When Rameshwar Broota embarked on his Ape Series in the 1970s, it was a complete departure from his previous subjects – the nude and often emaciated bodies of the urban poor. These bodies were never objects of desire, they were meant to offer a jarring window into reality. In the Ape Series, Broota turned to simian-human figures to satirically highlight the animalistic attitudes and interactions of humans, particularly those of high social and political rank. In most of the paintings from this series, the artist’s figures are, as Roobina Karode describes them, “bulky, overgrown, indolent, and greedy-looking” (R. Karode, Visions of Interiority: Interrogating the Male Body, New Delhi, 2015, p. 41).
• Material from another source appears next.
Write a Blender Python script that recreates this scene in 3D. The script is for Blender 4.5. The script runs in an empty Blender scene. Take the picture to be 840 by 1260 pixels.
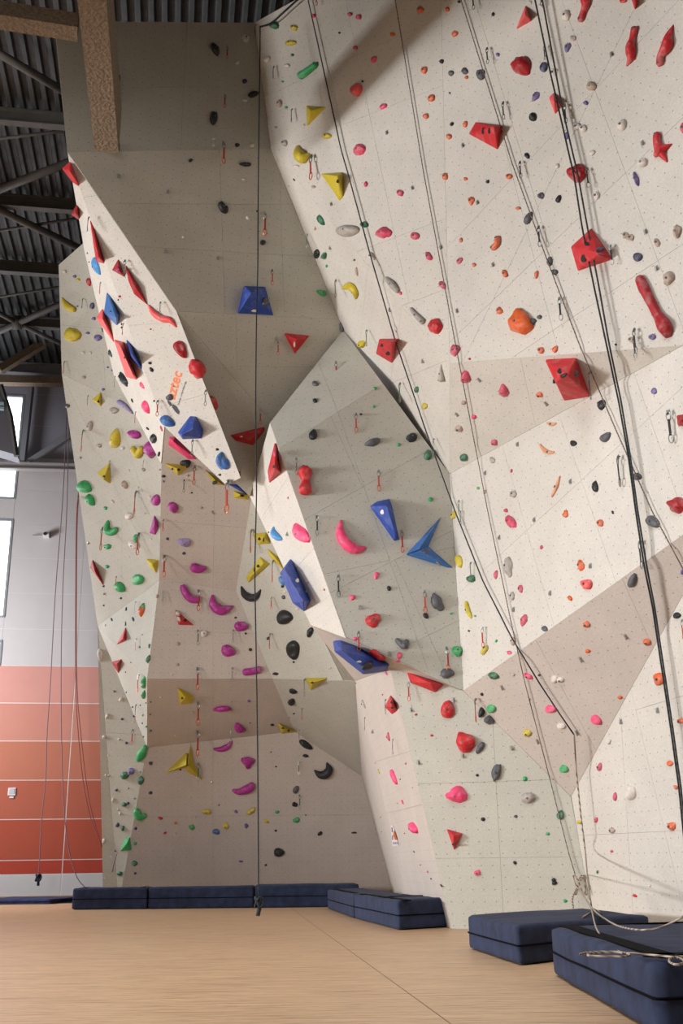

Like his previous figures, however, these anthropomorphic ones also represent the artist’s commentary on the social system and attitudes, depicting everything from isolation and corruption to confusion and consumerism. The ape-men in his paintings frequently occupy positions of privilege or power, and partake in activities ranging from lounging on furniture to having meetings with no regard for anyone or anything existing beyond their immediate environs. “Satirical in nature, [this series of works] showed up the moral vacuum, with baboons and their ilk occupying positions of responsibility, therefore literally monkeying around as guardians of mankind, as policemen, having discussions on the state of the nation [...] sitting on sofas” (K. Singh, ed., Manifestations 5: 20th Century Indian Art, New Delhi, 2011, p. 42).

In the present lot, with their individually patterned bodies, the four ape-like figures are at once similar and segregated. Rejecting traditional confines of space, the artist seats them on a bench that seems to float in a garden alive with greenery. His four ape-men are neither realistic nor imaginary; they are simple consumers of the environment in which they have been placed together as friends, a relationship Broota suggests in the title. While two of the figures seem to interact, the differences between them, which the artist highlights using patterning, seem to supersede any shared relationships. The other two figures, with their long limbs and featureless faces, seem to simply exist, underscoring the ennui and ineptness of those who can afford the luxury of leisure.

Eschewing sentimentality, Broota focuses on external concerns in paintings like the present lot, which voice his commentary on social and political realities of the times, expressing the many conflicts and dichotomies they encompass. These large-format paintings are mirrors in which the viewer can see their own reality. What is comedic at first glance becomes a vision of the fragility of masculinity in particular and humanity in general. The artist employs humor and satire as weapons to deal with inaction, despair and angst. Over time, this humor was replaced by a more philosophical approach as the artist turned to engage with larger, more universal issues.